Here are the key findings

The Global Picture: World travelers made 830 million wellness trips in 2017, 139 million more than in 2015, representing 17% of all tourism revenues (or 1 in 6 ‘dollars spent’). Developing markets lead the growth story: Asia-Pacific, Latin America-Caribbean, Middle East-North Africa, and Sub-Saharan Africa represented only 40% of wellness trips in 2017, but accounted for 57% of the increase in trips since 2015.

Top National Markets: Wellness tourism is heavily concentrated in several countries across North America, Europe and Asia-Pacific. The top five nations (US, Germany, China, France, Japan) represent 59% of the global market, and the US alone drives over one-third of world revenues. Since 2013, both China and India have shot up in the rankings: China jumping from 11th to 3rd today; India hopping from 16th to 7th. Malaysia has entered the top twenty for the first time. 

The Future? Wellness tourism is forecast to grow at an average annual rate of 7.5% through 2022, considerably faster than the 6.4% growth estimated for overall tourism. By 2022, the spend will hit $919 billion, with 1.2 billion wellness trips taken annually. Watch emerging markets: over half of the expenditure growth (and three-quarters of the wellness trips growth) through 2022 will take place in Asia-Pacific, Latin America-Caribbean, Middle East-North Africa and Sub-Saharan Africa.

Top Recent Growth Nations: Wellness tourism keeps growing steadily across the leading developed markets, like the US and major European countries. But China and India have seen amazing recent gains, adding roughly 22 and 17 million wellness trips respectively from 2015-2017. For the top 25 growth nations, the pure annual percentage growth leaders from 2015-2017 are: 1) Slovakia 36.9% 2) Philippines 31.1% 3) Chile 29.3% 4) Malaysia 28.6% and 5) Vietnam 22.8%.

A Seriously High-Spending Traveler: Wellness travelers are very high-spending, high-yield tourists. In 2017, international wellness tourists on average spent $1 528 per trip, 53% more than the typical international tourist. The premium for domestic wellness tourists is even higher: at $609 per trip, they spend 178% more than your average domestic tourist.

Secondary Wellness Travelers: The GWI identifies two types of wellness travelers. The “primary” variety is a traveler whose trip/destination choice is primarily motivated by wellness. The “secondary” is a traveler who participates in wellness experiences on any leisure or business trip. While there’s a misconception that wellness travelers are a small, elite, rich group who visit destination spas or meditation retreats, it’s actually the more mainstream secondary breed that comprises the dramatic bulk of the market: 89% of wellness trips and 86% of expenditures.

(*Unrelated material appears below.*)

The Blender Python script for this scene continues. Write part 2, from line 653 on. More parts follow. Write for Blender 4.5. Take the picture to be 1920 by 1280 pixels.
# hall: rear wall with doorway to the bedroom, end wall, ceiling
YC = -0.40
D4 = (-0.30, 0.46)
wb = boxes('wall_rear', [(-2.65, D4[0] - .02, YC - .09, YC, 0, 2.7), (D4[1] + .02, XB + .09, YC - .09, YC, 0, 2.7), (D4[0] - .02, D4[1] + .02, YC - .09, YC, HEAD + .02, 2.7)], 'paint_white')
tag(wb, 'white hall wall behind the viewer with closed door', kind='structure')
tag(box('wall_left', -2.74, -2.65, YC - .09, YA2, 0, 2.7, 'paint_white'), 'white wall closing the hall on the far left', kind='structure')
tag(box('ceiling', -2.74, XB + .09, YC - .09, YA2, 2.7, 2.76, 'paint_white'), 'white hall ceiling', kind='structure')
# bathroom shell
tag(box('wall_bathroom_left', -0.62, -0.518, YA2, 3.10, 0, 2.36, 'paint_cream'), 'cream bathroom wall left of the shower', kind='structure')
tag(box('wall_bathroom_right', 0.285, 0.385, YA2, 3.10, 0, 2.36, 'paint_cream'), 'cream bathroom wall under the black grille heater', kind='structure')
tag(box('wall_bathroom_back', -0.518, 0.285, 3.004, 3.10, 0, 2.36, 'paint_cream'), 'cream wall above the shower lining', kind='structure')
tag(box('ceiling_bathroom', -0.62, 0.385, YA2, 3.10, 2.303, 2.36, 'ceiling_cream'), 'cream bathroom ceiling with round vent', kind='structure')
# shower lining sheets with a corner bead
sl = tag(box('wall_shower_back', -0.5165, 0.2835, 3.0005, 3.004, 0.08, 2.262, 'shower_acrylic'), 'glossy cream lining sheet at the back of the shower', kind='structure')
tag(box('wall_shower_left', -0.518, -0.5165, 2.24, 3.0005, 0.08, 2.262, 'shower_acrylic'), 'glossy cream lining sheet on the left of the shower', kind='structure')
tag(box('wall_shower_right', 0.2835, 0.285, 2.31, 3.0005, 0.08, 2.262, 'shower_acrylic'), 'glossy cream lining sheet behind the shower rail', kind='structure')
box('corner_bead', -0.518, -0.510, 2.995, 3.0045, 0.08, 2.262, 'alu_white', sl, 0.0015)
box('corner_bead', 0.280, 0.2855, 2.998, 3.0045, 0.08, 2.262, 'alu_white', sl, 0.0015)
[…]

More Countries Promoting Their Wellness ‘Assets’: The number of countries actively marketing their wellness offerings at the national level has jumped from 65 in 2013 to over 100 in 2018. And in the US, while only eight of the fifty states marketed the sector in 2013, now over one-third promote some form of wellness tourism on their official state tourism website. What’s crucial is that destinations are now developing far more authentic, place-based wellness tourism products and brands - whether pioneers like Kerala, India which branded itself the “Land of Ayurveda” over two decades ago or Costa Rica’s new “Wellness Pura Vida” campaign.